═══ Exercise material ═══

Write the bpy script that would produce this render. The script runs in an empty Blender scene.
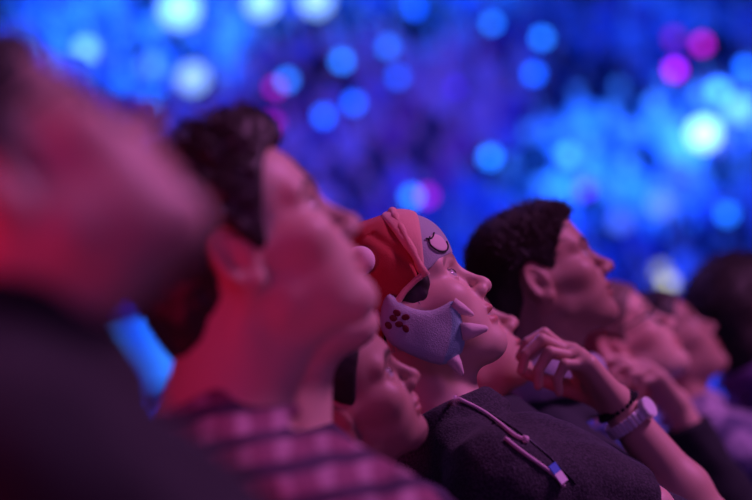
import bpy, math, random
import numpy as np
from mathutils import Vector, Matrix
F = np.float32
PI = math.pi
scene = bpy.context.scene
COL = scene.collection
rng = random.Random(7)

# ------------------------------------------------------------------ distance functions
def V3(*a): return np.array(a, dtype=F)
def ln(q): return np.sqrt(np.einsum('ij,ij->i', q, q))
def smin(a, b, k):
    h = np.maximum(k - np.abs(a - b), 0) / k
    return np.minimum(a, b) - h * h * k * F(.25)
def smax(a, b, k): return -smin(-a, -b, k)
def sphere(p, c, r): return ln(p - V3(*c)) - r
def ell(p, c, r, R=None):
    q = p - V3(*c)
    if R is not None: q = q @ R
    r = V3(*r)
    k0 = ln(q / r); k1 = ln(q / (r * r)) + F(1e-9)
    return k0 * (k0 - 1) / k1
def rcone(p, a, b, ra, rb):
    a = V3(*a); b = V3(*b); ba = b - a; pa = p - a
    t = np.clip(pa @ ba / (ba @ ba + 1e-9), 0, 1)
    return ln(pa - t[:, None] * ba) - (ra + (rb - ra) * t)
def roty(deg):   # columns = local axes; raises +x towards +z
    a = math.radians(deg); c, s = math.cos(a), math.sin(a)
    return np.array([[c, 0, -s], [0, 1, 0], [s, 0, c]], dtype=F)
def rotz(deg):
    a = math.radians(deg); c, s = math.cos(a), math.sin(a)
    return np.array([[c, -s, 0], [s, c, 0], [0, 0, 1]], dtype=F)
def rotx(deg):
    a = math.radians(deg); c, s = math.cos(a), math.sin(a)
    return np.array([[1, 0, 0], [0, c, -s], [0, s, c]], dtype=F)
def poly2(u, v, P):
    P = np.array(P, dtype=F); n = len(P)
    d = np.full(u.shape, 1e9, F); s = np.ones(u.shape, F)
    for i in range(n):
        a = P[i]; b = P[i - 1]; e = b - a
        wx = u - a[0]; wy = v - a[1]
        t = np.clip((wx * e[0] + wy * e[1]) / (e @ e), 0, 1)
        d = np.minimum(d, (wx - e[0] * t) ** 2 + (wy - e[1] * t) ** 2)
        c1 = v >= a[1]; c2 = v < b[1]; c3 = e[0] * wy > e[1] * wx
        f = (c1 & c2 & c3) | (~c1 & ~c2 & ~c3)
        s = np.where(f, -s, s)
    return s * np.sqrt(d)
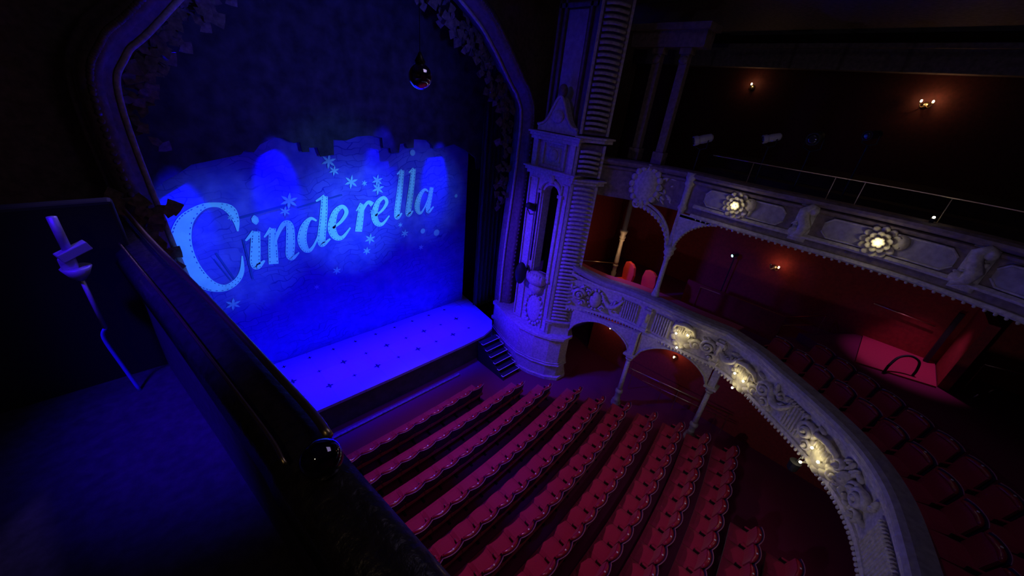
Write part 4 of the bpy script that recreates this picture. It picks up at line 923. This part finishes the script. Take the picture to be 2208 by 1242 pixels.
MB().lathe([(.045, 8.32), (.045, 8.335), (.022, 8.345), (.022, 8.37)], (-3.79, .97, 0), 16).build('collar', 'blackmetal', t, smooth=True)
struct('slips_floor', MB().box((-6.2, -.5, 7.2), (4.6, 9.0, .2)), 'parapet', 'dark floor of the near upper circle slip')
tag(MB().box((-5.6, 3.55, 7.95), (2.9, .12, 1.35)).build('end_partition', 'black', loc=(-5.6, 3.55, 7.3), bevel=.02), 'dark end partition of the near box, top left of the rail', 'partition')
# upright pipe with clamps left of the rail
t = thing('lighting_boom', (-4.6, 2.9, 7.3), 'upright pale pipe with clamp and cup left of the near rail', 'lighting pipe')
bx, by = -4.40, 3.25
MB().tube([(bx, by, 8.42), (bx, by, 8.62)], .022, 10).build('upper_pipe', 'greymetal', t, smooth=True)
MB().tube([(bx, by, 8.24), (bx, by, 7.86)], .012, 8).build('lower_rod', 'greymetal', t, smooth=True)
mb = MB(); mb.box((bx + .02, by, 8.405), (.15, .06, .055), rz=.3, ry=-.35); mb.box((bx - .02, by, 8.34), (.07, .05, .07)); mb.build('clamp', 'greymetal', t, bevel=.006)
MB().lathe([(.02, 8.22), (.045, 8.25), (.07, 8.305), (.055, 8.305)], (bx, by, 0), 12).build('cup', 'greymetal', t, smooth=True)
MB().tube(catmull([(bx, by, 7.86), (bx - .03, by + .02, 7.78), (bx - .01, by + .02, 7.55), (bx + .02, by, 7.3)], 5), .011, 8).build('cable', mat('blue_cable', (.15, .15, .9), .5), t, smooth=True)

# hanging mirrored globe in front of the arch
gx, gy, gz = -1.37, 4.25, 9.57
t = thing('hanging_globe', (gx, gy, gz), 'small mirrored glass globe hanging before the proscenium arch', 'globe lamp')
MB().ball((gx, gy, gz), .135, 28, 18).build('globe', 'mirror', t, smooth=True)
MB().lathe([(.05, .12), (.06, .15), (.03, .2), (.012, .24)], (gx, gy, gz), 14).build('cap', 'blackmetal', t, smooth=True)
MB().tube([(gx, gy, gz + .22), (gx, gy, 14.0)], .004, 6).build('cord', 'black', t)
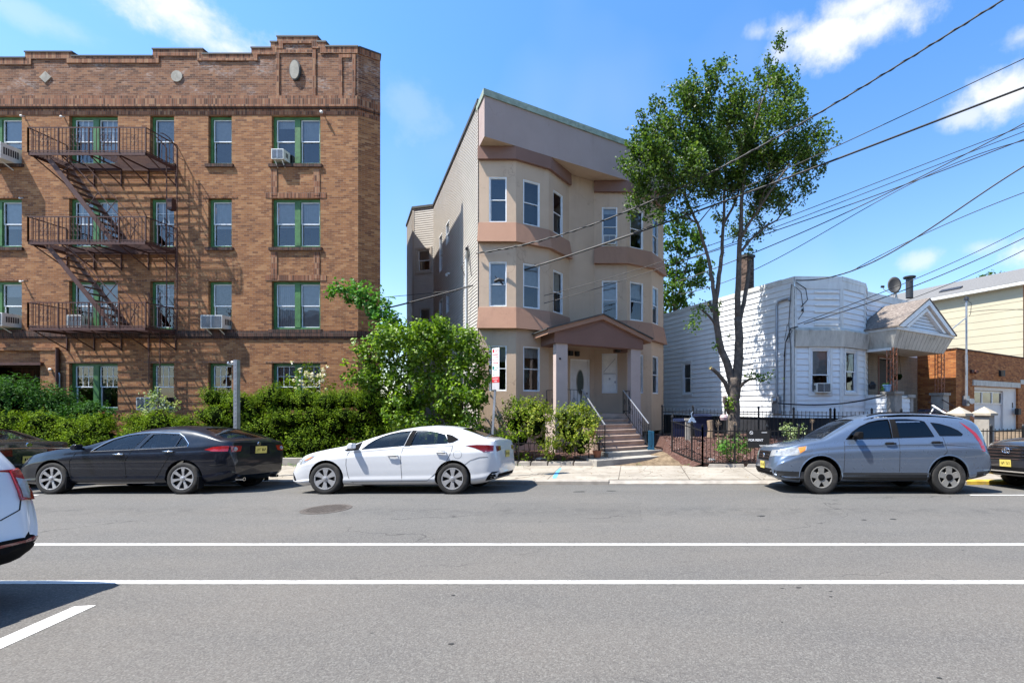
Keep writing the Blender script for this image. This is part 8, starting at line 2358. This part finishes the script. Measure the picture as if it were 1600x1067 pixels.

═══

_Exercise instructions_
Extract from the data every line where "Blender" shows up.

_Result below_
Write the bpy script that would produce this render. The script runs in an empty Blender scene.
Keep writing the Blender script for this image. This is part 8, starting at line 2358. This part finishes the script. Measure the picture as if it were 1600x1067 pixels.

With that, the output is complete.